An Xiao’s The Artist Is Kinda Present, 2010, a performance in which the artist had conversations with gallerygoers over Twitter.
Keeping with the spirit of the show, “The Social Graph” was sponsored by another media-art project, Social Printshop, developed by Benjamin Lotan. Social Printshop is a service that makes posters out of people’s Facebook pictures, each costing $25. Lotan created the company for the M.F.A. program at the University of California, San Diego, where he is still a student. “I would say the company, its organization, and the group of people that I am working with are more the art piece than the posters, though it’s blurry,” says Lotan, who describes his practice as “durational performances where relationships and networks are formed.” He has already attracted two investors, raising over $70,000, but plans to expand social printshop to a much larger scale by this summer. For “The Social Graph,” Vartanian struggled to figure out the best way to include the project in the exhibition, and realized that the most natural relationship would be to have Social Printshop as his sponsor, the way that most cultural institutions interact with large corporations.
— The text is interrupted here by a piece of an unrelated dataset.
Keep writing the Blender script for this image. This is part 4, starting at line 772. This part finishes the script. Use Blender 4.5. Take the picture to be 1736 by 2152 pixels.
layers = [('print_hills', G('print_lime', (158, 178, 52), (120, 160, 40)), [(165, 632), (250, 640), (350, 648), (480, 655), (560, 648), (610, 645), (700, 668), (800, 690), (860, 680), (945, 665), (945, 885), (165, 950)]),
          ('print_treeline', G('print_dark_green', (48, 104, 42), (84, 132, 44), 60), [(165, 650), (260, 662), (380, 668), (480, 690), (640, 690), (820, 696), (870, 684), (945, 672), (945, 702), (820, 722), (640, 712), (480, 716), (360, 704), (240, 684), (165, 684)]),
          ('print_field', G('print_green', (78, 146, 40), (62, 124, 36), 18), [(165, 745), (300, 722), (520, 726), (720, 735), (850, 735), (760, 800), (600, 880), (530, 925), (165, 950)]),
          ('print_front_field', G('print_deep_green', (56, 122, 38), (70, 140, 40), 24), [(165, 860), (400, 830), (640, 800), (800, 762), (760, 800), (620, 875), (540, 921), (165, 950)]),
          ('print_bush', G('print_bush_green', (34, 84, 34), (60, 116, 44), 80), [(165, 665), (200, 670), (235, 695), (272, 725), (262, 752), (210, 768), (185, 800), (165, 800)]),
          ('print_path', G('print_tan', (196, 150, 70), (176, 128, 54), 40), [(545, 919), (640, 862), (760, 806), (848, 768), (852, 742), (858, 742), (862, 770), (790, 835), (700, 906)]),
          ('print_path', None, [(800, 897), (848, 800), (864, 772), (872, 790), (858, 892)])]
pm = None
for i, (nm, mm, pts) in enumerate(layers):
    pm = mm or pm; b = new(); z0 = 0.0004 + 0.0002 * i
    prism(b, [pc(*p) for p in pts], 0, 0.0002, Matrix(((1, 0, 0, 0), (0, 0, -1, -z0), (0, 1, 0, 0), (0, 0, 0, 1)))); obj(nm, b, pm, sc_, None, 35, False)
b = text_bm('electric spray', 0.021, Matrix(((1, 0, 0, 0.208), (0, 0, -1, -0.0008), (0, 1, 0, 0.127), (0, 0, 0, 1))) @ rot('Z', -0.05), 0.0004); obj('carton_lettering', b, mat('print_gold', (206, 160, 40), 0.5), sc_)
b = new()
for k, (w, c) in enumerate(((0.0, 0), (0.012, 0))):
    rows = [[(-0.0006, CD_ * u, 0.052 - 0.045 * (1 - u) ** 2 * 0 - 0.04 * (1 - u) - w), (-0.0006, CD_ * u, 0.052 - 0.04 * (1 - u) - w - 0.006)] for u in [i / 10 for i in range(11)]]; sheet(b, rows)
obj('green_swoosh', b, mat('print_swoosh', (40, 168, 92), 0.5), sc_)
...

“The Social Graph” is just one of several recent exhibitions to showcase social-media art. “Free,” at the New Museum in New York last year, explored the ways that the Internet has expanded artists’ access to information. It included riverthe.net, a collaboration between video artist Ryan Trecartin and David Karp, the founder of Tumblr, a social-blogging platform. Like stream-of-consciousness poetry, riverthe.net is a constant flow of short videos posted by visitors to the site with additions from Trecartin. A much more ominous work in the show was Untitled Black Video (2009), by Dutch artist Martijn Hendriks. For this piece, the artist lifted online comments on an illegal video of the execution of Saddam Hussein and arranged them as subtitles beneath a black screen. Viewers can imagine the gruesome hanging from the posted words.
In the future, social art will mean more than performance art using social media tools. Conversational art objects will argue with us, like pedantic spimes. Mobs of people will leave trails of their social interactions, like Jackson Pollock paint spills. Heat maps of our wanderings across cities and the earth will be cross indexed with alien sitings or automobile collisions or the current color of the sky. Giant tribes and big data will mean monumental art, globe-spanning art, as if Christo got his final wish and could wrap the entire earth in brown paper.